Artist: Jefferson Airplane
Title: Somebody To Love
Source: LP: Surrealistic Pillow
Writer(s): Darby Slick
Label: RCA Victor
Year: 1967
For many, the defining event of the entire psychedelic era was the Summer of Love. Centered in San Francisco's Haight-Ashbury district and fueled by a massive influx of young people from around the country (and even the world), the summer of 1967 was the culmination of the hippie movement that had been building in the city since the late 1950s, when the city became the West Coast center of the Beatnick sub-culture. Much of what made the Summer of Love so remarkable was the amount of publicity given to the scene by the mass media. Much of that publicity was spurred by the blossoming of the city's local music scene into a national phenomena in the early part of the year, and the band at the forefront of that blossoming was our most-played band on Stuck in the Psychedelic Era in 2012, Jefferson Airplane.
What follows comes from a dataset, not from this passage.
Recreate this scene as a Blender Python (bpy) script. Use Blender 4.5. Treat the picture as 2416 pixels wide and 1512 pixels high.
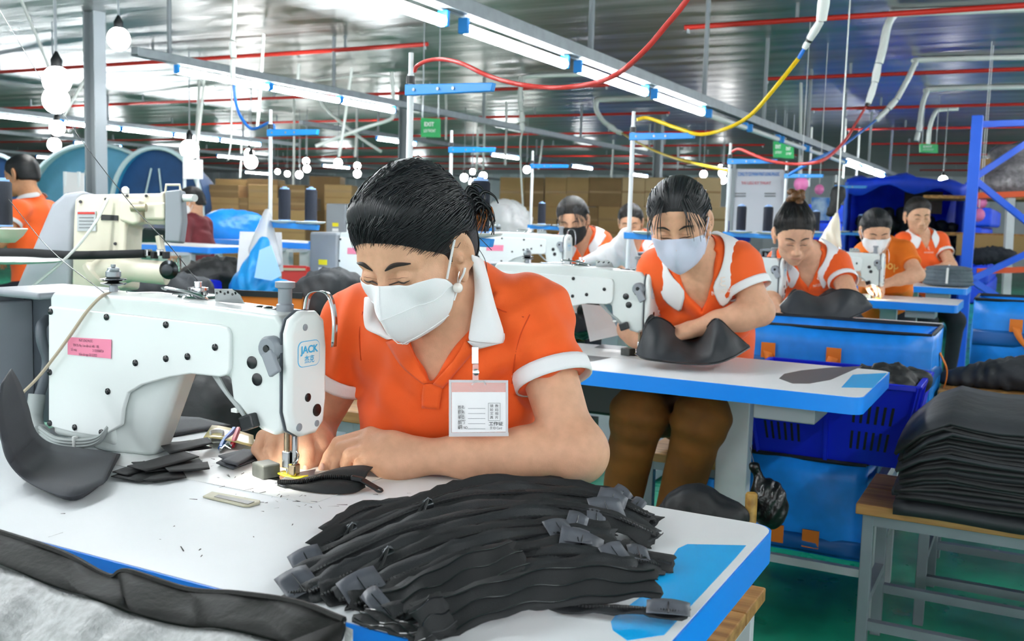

The Airplane, led by vocalist and local club manager Marty Balin, included lead guitarist Jorma Kaukonen and bassist Jack Casady (both of whom would eventually go on to form Hot Tuna), drummer Spencer Dryden (who had joined in late 1966, replacing Skip Spence who had left to form his own band, Moby Grape), guitarist/vocalist Paul Kantner, who would eventually become the band's main songwriter, and of course the charismatic former model, vocalist Grace Slick, who, like Dryden, joined the band after the group's first LP was released. Slick brought with her Somebody To Love, a song that had been written by her brother-in-law Darby Slick for the Great! Society, a local group they had both been members of in 1966. The Airplane reworked the song into what became the group's first and only top 5 single, putting the band, and the entire San Francisco music scene, on the national music map in the process.